Each line below is to be written out in full, exactly as shown.

-- START Dataset extract --

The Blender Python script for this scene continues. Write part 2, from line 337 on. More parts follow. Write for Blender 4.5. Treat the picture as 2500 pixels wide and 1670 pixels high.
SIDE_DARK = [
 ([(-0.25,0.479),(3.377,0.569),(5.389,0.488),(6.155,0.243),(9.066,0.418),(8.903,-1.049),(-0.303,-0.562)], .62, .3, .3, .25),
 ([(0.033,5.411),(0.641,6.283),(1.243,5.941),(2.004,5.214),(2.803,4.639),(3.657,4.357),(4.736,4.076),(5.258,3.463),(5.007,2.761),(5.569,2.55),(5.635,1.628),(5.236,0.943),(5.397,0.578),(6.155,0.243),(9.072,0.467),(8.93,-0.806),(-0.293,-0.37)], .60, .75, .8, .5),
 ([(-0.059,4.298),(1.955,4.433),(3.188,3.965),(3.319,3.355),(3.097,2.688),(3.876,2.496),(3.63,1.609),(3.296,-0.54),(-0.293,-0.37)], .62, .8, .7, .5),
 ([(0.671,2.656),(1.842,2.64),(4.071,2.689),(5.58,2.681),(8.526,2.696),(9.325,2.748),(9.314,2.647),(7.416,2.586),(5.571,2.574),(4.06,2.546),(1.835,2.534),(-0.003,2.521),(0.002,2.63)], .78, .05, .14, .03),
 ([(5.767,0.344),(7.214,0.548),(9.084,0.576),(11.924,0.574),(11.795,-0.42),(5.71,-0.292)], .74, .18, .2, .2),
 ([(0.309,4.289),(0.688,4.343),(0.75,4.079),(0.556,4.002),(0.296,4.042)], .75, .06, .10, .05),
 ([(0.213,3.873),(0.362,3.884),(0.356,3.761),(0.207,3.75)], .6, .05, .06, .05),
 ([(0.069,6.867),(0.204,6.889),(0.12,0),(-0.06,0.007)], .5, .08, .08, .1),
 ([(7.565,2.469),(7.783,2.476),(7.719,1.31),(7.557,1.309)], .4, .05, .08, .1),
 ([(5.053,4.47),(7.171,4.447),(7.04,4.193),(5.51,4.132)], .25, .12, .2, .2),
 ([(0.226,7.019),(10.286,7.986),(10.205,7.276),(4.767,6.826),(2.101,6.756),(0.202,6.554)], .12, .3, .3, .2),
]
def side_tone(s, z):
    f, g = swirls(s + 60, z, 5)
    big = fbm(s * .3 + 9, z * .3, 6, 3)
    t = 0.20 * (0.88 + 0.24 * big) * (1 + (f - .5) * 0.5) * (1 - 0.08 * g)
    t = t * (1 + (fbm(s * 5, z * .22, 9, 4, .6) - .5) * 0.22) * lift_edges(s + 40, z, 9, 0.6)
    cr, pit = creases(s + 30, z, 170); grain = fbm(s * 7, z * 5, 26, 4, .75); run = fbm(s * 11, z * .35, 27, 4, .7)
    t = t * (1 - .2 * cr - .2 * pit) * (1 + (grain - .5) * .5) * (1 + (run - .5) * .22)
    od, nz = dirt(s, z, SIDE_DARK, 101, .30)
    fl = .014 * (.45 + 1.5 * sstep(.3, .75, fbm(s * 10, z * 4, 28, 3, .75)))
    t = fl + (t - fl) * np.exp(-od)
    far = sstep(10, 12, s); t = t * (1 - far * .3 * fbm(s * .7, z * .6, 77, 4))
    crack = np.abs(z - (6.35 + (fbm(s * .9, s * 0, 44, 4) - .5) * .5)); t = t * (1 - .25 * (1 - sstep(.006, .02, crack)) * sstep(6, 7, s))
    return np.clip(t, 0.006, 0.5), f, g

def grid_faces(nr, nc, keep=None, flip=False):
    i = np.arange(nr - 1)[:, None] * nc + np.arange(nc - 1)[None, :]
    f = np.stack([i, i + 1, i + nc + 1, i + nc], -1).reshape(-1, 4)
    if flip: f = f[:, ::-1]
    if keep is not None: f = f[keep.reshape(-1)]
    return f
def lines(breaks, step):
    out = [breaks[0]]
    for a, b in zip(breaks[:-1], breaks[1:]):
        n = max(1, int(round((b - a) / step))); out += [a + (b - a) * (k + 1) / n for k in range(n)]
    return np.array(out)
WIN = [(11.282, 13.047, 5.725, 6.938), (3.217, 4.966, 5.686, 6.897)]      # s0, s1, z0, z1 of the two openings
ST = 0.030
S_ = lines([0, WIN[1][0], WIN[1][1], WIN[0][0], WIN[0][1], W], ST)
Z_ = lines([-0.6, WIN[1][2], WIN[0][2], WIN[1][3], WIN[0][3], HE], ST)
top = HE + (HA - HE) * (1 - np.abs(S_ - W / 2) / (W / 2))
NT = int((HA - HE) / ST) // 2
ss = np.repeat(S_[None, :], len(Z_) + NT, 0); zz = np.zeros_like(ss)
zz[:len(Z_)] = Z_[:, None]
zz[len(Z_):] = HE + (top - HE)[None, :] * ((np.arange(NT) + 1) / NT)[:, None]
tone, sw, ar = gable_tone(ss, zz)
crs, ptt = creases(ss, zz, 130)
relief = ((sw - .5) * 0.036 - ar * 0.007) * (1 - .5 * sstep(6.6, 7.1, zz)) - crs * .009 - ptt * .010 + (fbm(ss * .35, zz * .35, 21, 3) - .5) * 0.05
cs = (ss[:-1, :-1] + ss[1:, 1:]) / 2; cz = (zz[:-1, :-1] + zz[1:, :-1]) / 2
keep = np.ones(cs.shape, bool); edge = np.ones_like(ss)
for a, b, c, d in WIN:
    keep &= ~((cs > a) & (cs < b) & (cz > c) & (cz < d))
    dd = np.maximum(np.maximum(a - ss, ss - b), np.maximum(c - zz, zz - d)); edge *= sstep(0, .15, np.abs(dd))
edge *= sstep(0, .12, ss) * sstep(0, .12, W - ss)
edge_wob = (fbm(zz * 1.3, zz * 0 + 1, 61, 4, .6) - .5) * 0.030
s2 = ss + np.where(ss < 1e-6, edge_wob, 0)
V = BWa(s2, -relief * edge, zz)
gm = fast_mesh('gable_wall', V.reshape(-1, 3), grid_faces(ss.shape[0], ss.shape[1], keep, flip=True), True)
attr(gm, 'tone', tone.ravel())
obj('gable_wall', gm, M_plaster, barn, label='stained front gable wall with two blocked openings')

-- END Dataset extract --

Answer in full:
The Blender Python script for this scene continues. Write part 2, from line 337 on. More parts follow. Write for Blender 4.5. Treat the picture as 2500 pixels wide and 1670 pixels high.
SIDE_DARK = [
 ([(-0.25,0.479),(3.377,0.569),(5.389,0.488),(6.155,0.243),(9.066,0.418),(8.903,-1.049),(-0.303,-0.562)], .62, .3, .3, .25),
 ([(0.033,5.411),(0.641,6.283),(1.243,5.941),(2.004,5.214),(2.803,4.639),(3.657,4.357),(4.736,4.076),(5.258,3.463),(5.007,2.761),(5.569,2.55),(5.635,1.628),(5.236,0.943),(5.397,0.578),(6.155,0.243),(9.072,0.467),(8.93,-0.806),(-0.293,-0.37)], .60, .75, .8, .5),
 ([(-0.059,4.298),(1.955,4.433),(3.188,3.965),(3.319,3.355),(3.097,2.688),(3.876,2.496),(3.63,1.609),(3.296,-0.54),(-0.293,-0.37)], .62, .8, .7, .5),
 ([(0.671,2.656),(1.842,2.64),(4.071,2.689),(5.58,2.681),(8.526,2.696),(9.325,2.748),(9.314,2.647),(7.416,2.586),(5.571,2.574),(4.06,2.546),(1.835,2.534),(-0.003,2.521),(0.002,2.63)], .78, .05, .14, .03),
 ([(5.767,0.344),(7.214,0.548),(9.084,0.576),(11.924,0.574),(11.795,-0.42),(5.71,-0.292)], .74, .18, .2, .2),
 ([(0.309,4.289),(0.688,4.343),(0.75,4.079),(0.556,4.002),(0.296,4.042)], .75, .06, .10, .05),
 ([(0.213,3.873),(0.362,3.884),(0.356,3.761),(0.207,3.75)], .6, .05, .06, .05),
 ([(0.069,6.867),(0.204,6.889),(0.12,0),(-0.06,0.007)], .5, .08, .08, .1),
 ([(7.565,2.469),(7.783,2.476),(7.719,1.31),(7.557,1.309)], .4, .05, .08, .1),
 ([(5.053,4.47),(7.171,4.447),(7.04,4.193),(5.51,4.132)], .25, .12, .2, .2),
 ([(0.226,7.019),(10.286,7.986),(10.205,7.276),(4.767,6.826),(2.101,6.756),(0.202,6.554)], .12, .3, .3, .2),
]
def side_tone(s, z):
    f, g = swirls(s + 60, z, 5)
    big = fbm(s * .3 + 9, z * .3, 6, 3)
    t = 0.20 * (0.88 + 0.24 * big) * (1 + (f - .5) * 0.5) * (1 - 0.08 * g)
    t = t * (1 + (fbm(s * 5, z * .22, 9, 4, .6) - .5) * 0.22) * lift_edges(s + 40, z, 9, 0.6)
    cr, pit = creases(s + 30, z, 170); grain = fbm(s * 7, z * 5, 26, 4, .75); run = fbm(s * 11, z * .35, 27, 4, .7)
    t = t * (1 - .2 * cr - .2 * pit) * (1 + (grain - .5) * .5) * (1 + (run - .5) * .22)
    od, nz = dirt(s, z, SIDE_DARK, 101, .30)
    fl = .014 * (.45 + 1.5 * sstep(.3, .75, fbm(s * 10, z * 4, 28, 3, .75)))
    t = fl + (t - fl) * np.exp(-od)
    far = sstep(10, 12, s); t = t * (1 - far * .3 * fbm(s * .7, z * .6, 77, 4))
    crack = np.abs(z - (6.35 + (fbm(s * .9, s * 0, 44, 4) - .5) * .5)); t = t * (1 - .25 * (1 - sstep(.006, .02, crack)) * sstep(6, 7, s))
    return np.clip(t, 0.006, 0.5), f, g

def grid_faces(nr, nc, keep=None, flip=False):
    i = np.arange(nr - 1)[:, None] * nc + np.arange(nc - 1)[None, :]
    f = np.stack([i, i + 1, i + nc + 1, i + nc], -1).reshape(-1, 4)
    if flip: f = f[:, ::-1]
    if keep is not None: f = f[keep.reshape(-1)]
    return f
def lines(breaks, step):
    out = [breaks[0]]
    for a, b in zip(breaks[:-1], breaks[1:]):
        n = max(1, int(round((b - a) / step))); out += [a + (b - a) * (k + 1) / n for k in range(n)]
    return np.array(out)
WIN = [(11.282, 13.047, 5.725, 6.938), (3.217, 4.966, 5.686, 6.897)]      # s0, s1, z0, z1 of the two openings
ST = 0.030
S_ = lines([0, WIN[1][0], WIN[1][1], WIN[0][0], WIN[0][1], W], ST)
Z_ = lines([-0.6, WIN[1][2], WIN[0][2], WIN[1][3], WIN[0][3], HE], ST)
top = HE + (HA - HE) * (1 - np.abs(S_ - W / 2) / (W / 2))
NT = int((HA - HE) / ST) // 2
ss = np.repeat(S_[None, :], len(Z_) + NT, 0); zz = np.zeros_like(ss)
zz[:len(Z_)] = Z_[:, None]
zz[len(Z_):] = HE + (top - HE)[None, :] * ((np.arange(NT) + 1) / NT)[:, None]
tone, sw, ar = gable_tone(ss, zz)
crs, ptt = creases(ss, zz, 130)
relief = ((sw - .5) * 0.036 - ar * 0.007) * (1 - .5 * sstep(6.6, 7.1, zz)) - crs * .009 - ptt * .010 + (fbm(ss * .35, zz * .35, 21, 3) - .5) * 0.05
cs = (ss[:-1, :-1] + ss[1:, 1:]) / 2; cz = (zz[:-1, :-1] + zz[1:, :-1]) / 2
keep = np.ones(cs.shape, bool); edge = np.ones_like(ss)
for a, b, c, d in WIN:
    keep &= ~((cs > a) & (cs < b) & (cz > c) & (cz < d))
    dd = np.maximum(np.maximum(a - ss, ss - b), np.maximum(c - zz, zz - d)); edge *= sstep(0, .15, np.abs(dd))
edge *= sstep(0, .12, ss) * sstep(0, .12, W - ss)
edge_wob = (fbm(zz * 1.3, zz * 0 + 1, 61, 4, .6) - .5) * 0.030
s2 = ss + np.where(ss < 1e-6, edge_wob, 0)
V = BWa(s2, -relief * edge, zz)
gm = fast_mesh('gable_wall', V.reshape(-1, 3), grid_faces(ss.shape[0], ss.shape[1], keep, flip=True), True)
attr(gm, 'tone', tone.ravel())
obj('gable_wall', gm, M_plaster, barn, label='stained front gable wall with two blocked openings')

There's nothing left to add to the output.